Breakfast with Teju* (Cole)

Teju Cole, author of Open City (2011)

*Because we are on a first name basis now. 

Yes, it’s true. I had breakfast with Teju Cole.

But of course, like every life changing event (because yes, it is indeed a life changing event for an aspiring writer to have a meal with a world famous writer), this one had a series of causalities that led up to it.

For one, I happened to be in Kingston this year because I am a student at Queen’s University.

Two, I am at Queen’s because I decided to do a second Master’s. I mean, how many people do you know who willingly signs up for a second Master’s? Exactly.

Three, I am friends with Bilan Hashi, whom I had met with as a consequence of her being a student in my program at Queen’s.

Four, Teju Cole happened to be in Kingston this particular year for the Kingston Writers Fest.

And five, both Teju Cole and Bilan happen to follow each other on Twitter.

Of course, Bilan may have never actually messaged Mr. Cole to meet with aspiring writers like herself and her friends (like me) if one of her acquaintances hadn’t done the same with Junot Diaz. Which had worked. Because not all famous writers were stuck up people and actually cared about meeting other writers-in-progress. Hmmm. Who knew?

So, this was the morning of 27th September. Bilan and I are in the lobby of Holiday Inn on the waterfront. We have a breakfast appointment. With Teju Cole.

It’s 9:30. We are on time. I haven’t had more than an hour’s sleep the night before on account of Foucault but had dragged myself out of bed at 8:00 because you didn’t miss these once-in-a-lifetime opportunities unless you were stupid.

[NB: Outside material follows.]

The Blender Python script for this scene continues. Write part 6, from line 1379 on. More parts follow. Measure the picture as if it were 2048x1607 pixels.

We are contemplating whether to approach the lady at the reception, who is eyeing us suspiciously anyway, when the elevator doors open and Bilan goes, “There he is!”

Teju is all smiles.

There is a round of hellos and handshaking and introductions.

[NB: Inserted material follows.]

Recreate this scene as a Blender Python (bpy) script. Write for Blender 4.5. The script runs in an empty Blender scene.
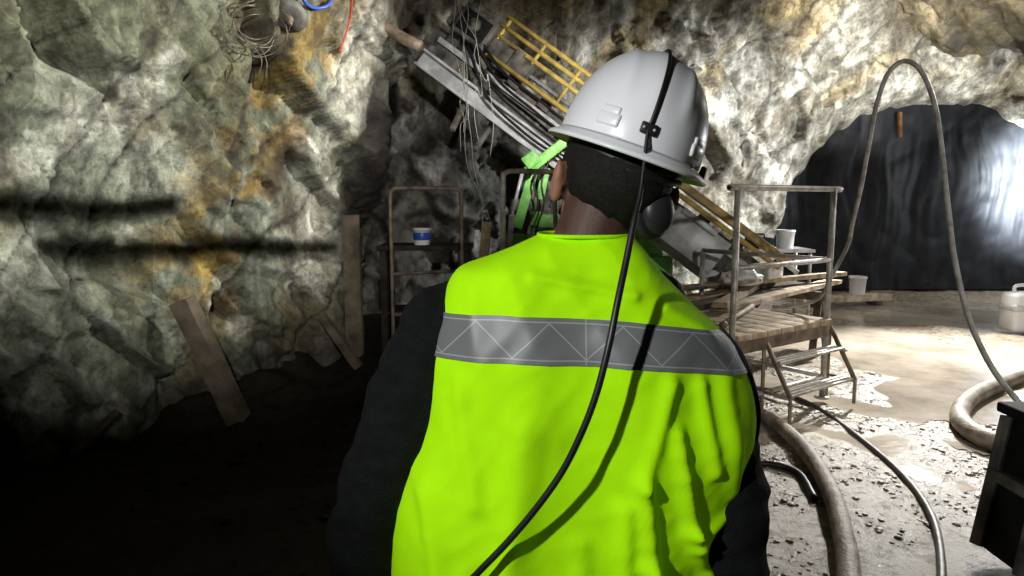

We are about to head into the hotel restaurant when we are stopped by none other than Michael Ondaatje.

Was that a sharp intake of breath? Hold on. There’s more to come.

“Teju. We are leaving at ten,” he says. He is talking of their drive to Toronto that morning. Teju leaves on a plane to New York later that day.

“Ten? Can we leave at 10:10? Or, 10:15? I was going to have breakfast with my friends,” and here, Teju introduces us, “Sanchari and Bilan”.

We shake hands with Mr. Ondaatje (while slightly in awe, if I may add).

“You can have 10:20,” Mr. Ondaatje smiles.

We walk into the restaurant, take our seats, and order coffee and breakfast. While Bilan goes for pancakes and I for a garden omelette with fries, Teju settles for a croissant.

The conversation is organic. We discuss our research interests. Bilan talks of her experience of living the underground life in Jeddah, to which Teju makes up a first line of a possible short story where the narrator finds herself snorting coke with a mother of three in Jeddah. We laugh. He shows us Variations on the Body by Michel Serres, a book he is reading at the moment. He tells us about how he quit his doctoral degree halfway through just to finish his novel. We talk of (Jhumpa) Lahiri, who he’s friends with, and whom I admire.

Then he follows me on Twitter right in front of me. And soon, the half an hour is up and I have forgotten the questions I had planned to ask him. He had not at all been what I had expected. Friendly but not superficial. Intellectual without being pretentious.

Before we can protest, he has paid for our breakfast and scampered away with an impish smile.

For a few seconds, Bilan and I are in a daze.

We solemnly agree that yes, we can now successfully cross ‘having breakfast with Teju Cole’ off of our bucket lists. Like it’s no big deal. Yup, none at all.